British households and businesses “need to accept” they are poorer and stop seeking pay increases and pushing prices higher, the Bank of England’s chief economist Huw Pill has said.
Pill said a game of ‘pass the parcel’ is taking place in the economy – as households and companies try to pass on their higher costs.
Speaking on a podcast produced by Columbia law school, Pill said that it’s natural for a household to seek higher wages in response to soaring energy bills, or for a restaurant to increase its prices.
However, he said the UK is a big importer of natural gas, and its price has gone up a lot compared with the services which the UK sells to the rest of the world.
“If the cost of what you’re buying has gone up compared to what you’re selling, you’re going to be worse off,” he said.
“So somehow in the UK, someone needs to accept that they’re worse off and stop trying to maintain their real spending power by bidding up prices, whether higher wages or passing the energy costs through on to customers.

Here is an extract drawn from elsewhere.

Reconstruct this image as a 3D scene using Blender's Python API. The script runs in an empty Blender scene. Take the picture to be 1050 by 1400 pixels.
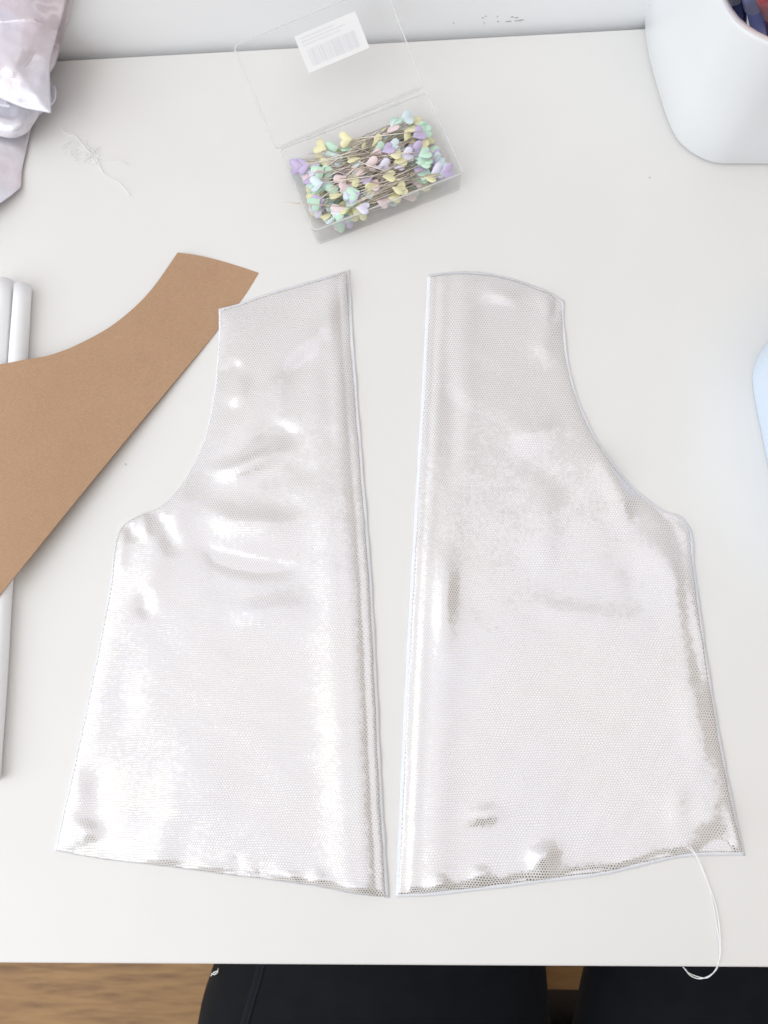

“And what we’re facing now is that reluctance to accept that, yes, we’re all worse off, and we all have to take our share.”
“Instead, people] try and pass that cost on to one of our compatriots, and saying ‘we’ll be all right, but they will have to take our share too’.
“That pass the parcel game that’s going on here ….that game is generating inflation, and that part of inflation can persist.”
Pill’s comments come on a day in which Nestlé, PepsiCo and McDonald’s have all reported that higher prices boosted their sales this year, and as families face 17.3% grocery inflation in supermarkets.